— Start of RAW DATA —
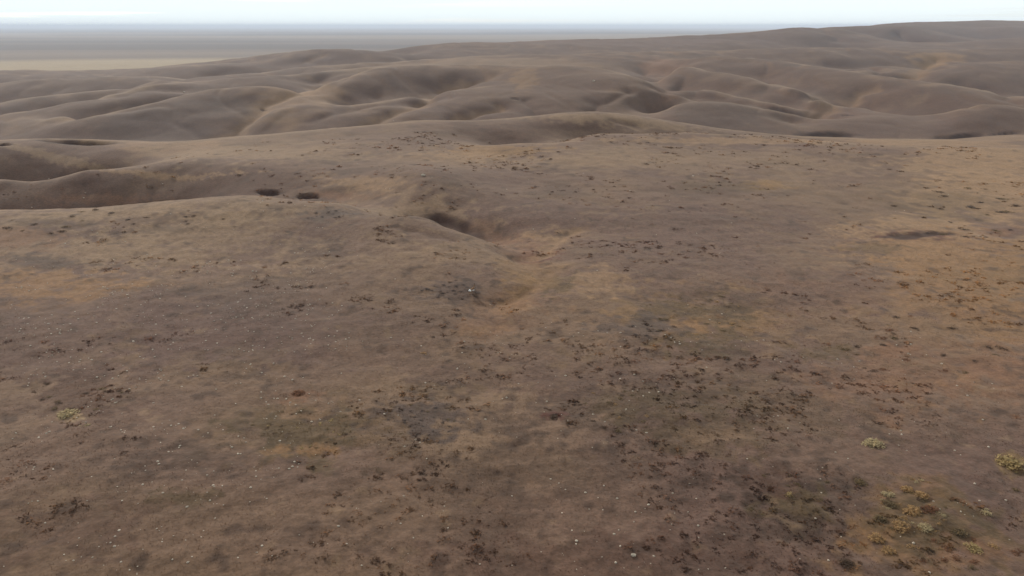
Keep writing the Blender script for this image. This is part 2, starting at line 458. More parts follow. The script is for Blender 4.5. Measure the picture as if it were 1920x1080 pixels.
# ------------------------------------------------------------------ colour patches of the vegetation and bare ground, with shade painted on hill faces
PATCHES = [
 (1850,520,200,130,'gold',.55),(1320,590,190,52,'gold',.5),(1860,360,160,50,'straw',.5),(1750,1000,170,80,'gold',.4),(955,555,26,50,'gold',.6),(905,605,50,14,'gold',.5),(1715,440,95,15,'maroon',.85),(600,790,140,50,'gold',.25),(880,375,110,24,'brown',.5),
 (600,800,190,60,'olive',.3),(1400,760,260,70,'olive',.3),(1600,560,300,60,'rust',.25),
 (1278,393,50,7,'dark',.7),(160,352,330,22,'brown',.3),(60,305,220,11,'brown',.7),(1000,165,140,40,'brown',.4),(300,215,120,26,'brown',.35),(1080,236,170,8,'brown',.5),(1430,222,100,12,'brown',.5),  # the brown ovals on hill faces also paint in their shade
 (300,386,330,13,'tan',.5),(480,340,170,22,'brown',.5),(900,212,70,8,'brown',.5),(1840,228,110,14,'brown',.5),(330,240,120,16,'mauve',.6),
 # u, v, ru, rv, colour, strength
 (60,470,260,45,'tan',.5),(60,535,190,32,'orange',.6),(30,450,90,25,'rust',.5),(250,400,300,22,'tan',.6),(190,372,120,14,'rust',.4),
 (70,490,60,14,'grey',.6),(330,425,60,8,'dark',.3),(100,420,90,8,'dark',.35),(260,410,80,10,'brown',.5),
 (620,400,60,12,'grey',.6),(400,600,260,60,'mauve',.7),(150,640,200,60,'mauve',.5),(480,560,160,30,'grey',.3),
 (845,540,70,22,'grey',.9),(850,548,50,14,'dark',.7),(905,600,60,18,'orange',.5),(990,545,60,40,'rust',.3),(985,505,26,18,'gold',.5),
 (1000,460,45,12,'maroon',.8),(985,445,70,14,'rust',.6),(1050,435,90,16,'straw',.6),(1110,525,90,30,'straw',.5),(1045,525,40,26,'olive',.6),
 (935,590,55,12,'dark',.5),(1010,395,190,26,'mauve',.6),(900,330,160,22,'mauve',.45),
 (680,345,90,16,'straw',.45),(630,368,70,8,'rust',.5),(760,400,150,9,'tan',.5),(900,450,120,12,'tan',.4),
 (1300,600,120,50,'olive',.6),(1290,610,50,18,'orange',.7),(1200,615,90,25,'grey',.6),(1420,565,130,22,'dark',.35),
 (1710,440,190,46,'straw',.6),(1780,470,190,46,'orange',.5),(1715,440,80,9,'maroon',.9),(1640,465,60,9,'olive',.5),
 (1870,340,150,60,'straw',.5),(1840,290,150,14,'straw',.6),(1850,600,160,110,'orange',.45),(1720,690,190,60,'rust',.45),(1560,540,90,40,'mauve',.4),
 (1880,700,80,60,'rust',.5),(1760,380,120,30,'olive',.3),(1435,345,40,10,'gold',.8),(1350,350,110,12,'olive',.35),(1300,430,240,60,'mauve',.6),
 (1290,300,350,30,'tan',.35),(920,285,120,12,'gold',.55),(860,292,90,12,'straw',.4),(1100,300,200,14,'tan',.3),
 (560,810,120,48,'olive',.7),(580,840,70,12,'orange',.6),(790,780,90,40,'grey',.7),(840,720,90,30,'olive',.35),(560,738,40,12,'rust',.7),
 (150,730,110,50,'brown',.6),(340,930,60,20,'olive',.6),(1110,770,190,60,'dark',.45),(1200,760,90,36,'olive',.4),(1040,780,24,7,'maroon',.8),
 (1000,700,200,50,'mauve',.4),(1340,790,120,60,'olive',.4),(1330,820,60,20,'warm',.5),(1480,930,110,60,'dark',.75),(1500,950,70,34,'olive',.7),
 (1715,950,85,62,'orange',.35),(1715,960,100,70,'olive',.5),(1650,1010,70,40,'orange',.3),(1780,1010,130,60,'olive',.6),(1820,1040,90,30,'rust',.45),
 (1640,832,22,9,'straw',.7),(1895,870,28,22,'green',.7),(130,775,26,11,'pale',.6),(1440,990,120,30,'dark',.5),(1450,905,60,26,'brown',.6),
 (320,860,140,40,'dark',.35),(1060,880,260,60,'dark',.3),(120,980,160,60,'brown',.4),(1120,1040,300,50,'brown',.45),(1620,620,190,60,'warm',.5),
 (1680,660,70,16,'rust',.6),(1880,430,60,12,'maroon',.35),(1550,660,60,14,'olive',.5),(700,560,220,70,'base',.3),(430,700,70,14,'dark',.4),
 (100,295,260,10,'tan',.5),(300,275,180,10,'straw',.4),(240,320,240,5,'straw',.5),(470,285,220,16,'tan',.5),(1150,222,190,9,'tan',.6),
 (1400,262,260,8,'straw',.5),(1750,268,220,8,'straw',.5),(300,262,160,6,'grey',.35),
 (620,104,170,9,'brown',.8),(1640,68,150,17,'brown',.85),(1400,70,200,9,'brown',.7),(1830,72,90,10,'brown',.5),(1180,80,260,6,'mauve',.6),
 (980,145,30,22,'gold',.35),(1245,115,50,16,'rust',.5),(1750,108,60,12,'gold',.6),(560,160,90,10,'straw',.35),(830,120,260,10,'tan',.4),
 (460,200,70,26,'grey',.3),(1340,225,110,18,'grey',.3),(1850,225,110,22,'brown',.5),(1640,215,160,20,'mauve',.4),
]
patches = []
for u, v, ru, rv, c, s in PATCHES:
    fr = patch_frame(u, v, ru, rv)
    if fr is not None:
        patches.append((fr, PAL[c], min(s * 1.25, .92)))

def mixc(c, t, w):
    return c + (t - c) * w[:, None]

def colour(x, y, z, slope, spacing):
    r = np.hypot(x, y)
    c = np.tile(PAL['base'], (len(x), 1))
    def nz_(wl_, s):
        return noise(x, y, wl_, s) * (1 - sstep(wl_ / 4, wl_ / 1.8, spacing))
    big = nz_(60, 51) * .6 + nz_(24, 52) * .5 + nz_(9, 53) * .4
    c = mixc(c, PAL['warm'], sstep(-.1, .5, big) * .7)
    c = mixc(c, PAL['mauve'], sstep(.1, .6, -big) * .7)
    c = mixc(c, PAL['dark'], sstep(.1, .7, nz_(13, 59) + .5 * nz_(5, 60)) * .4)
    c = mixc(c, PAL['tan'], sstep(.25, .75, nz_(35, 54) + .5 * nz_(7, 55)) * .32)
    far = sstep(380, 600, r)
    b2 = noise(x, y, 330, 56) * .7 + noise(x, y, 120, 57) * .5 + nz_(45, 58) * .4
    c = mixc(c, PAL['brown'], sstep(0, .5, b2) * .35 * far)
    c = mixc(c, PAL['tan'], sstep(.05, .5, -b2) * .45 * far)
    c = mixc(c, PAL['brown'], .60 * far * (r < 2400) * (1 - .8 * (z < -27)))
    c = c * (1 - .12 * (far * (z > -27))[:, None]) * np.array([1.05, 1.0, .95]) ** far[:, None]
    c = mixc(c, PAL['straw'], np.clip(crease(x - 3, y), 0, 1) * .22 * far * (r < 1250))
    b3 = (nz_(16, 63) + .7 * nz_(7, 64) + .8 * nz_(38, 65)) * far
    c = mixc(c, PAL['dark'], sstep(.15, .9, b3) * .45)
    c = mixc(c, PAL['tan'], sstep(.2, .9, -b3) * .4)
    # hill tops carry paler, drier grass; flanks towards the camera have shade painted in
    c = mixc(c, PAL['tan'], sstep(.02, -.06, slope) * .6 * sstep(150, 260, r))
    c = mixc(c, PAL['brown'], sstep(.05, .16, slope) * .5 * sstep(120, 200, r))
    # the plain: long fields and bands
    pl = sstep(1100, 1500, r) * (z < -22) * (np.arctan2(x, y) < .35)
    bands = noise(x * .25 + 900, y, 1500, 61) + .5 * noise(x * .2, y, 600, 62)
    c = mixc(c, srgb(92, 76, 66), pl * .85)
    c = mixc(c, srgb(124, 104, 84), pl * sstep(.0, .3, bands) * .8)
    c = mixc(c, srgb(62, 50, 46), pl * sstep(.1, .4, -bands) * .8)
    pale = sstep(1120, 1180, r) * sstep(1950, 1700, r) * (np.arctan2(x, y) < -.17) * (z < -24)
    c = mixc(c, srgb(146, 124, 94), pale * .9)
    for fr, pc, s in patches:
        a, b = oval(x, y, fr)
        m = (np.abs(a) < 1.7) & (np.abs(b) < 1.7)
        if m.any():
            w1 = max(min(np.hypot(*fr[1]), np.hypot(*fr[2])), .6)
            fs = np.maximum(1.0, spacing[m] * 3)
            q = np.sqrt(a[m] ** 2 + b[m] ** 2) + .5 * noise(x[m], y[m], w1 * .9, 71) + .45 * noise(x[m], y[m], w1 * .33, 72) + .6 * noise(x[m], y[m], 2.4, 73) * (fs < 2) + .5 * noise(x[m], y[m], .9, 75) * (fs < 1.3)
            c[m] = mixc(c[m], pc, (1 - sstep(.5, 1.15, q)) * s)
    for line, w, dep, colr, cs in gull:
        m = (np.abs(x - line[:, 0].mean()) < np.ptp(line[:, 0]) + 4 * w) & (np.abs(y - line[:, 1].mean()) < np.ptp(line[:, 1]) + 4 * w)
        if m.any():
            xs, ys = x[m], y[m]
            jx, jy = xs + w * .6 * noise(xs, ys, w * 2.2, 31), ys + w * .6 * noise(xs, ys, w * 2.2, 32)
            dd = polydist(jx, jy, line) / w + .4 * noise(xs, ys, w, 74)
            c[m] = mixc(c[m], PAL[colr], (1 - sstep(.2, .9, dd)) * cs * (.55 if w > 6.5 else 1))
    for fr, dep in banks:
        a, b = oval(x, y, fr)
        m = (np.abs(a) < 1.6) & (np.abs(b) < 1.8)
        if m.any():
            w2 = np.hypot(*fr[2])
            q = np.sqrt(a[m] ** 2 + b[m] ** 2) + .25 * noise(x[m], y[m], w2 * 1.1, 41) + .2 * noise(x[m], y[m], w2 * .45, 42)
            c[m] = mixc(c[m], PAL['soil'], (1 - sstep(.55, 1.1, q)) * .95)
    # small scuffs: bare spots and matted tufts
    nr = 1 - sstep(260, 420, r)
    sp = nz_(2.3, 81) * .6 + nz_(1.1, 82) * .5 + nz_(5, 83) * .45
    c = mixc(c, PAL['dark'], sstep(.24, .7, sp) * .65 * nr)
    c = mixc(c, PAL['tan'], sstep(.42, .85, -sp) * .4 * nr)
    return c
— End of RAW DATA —
__YOUR OBJECTIVE__: Look through the material above and pick out each line holding the word "None".

__CORRECT OUTPUT__:
    if fr is not None:
    return c + (t - c) * w[:, None]
    c = c * (1 - .12 * (far * (z > -27))[:, None]) * np.array([1.05, 1.0, .95]) ** far[:, None]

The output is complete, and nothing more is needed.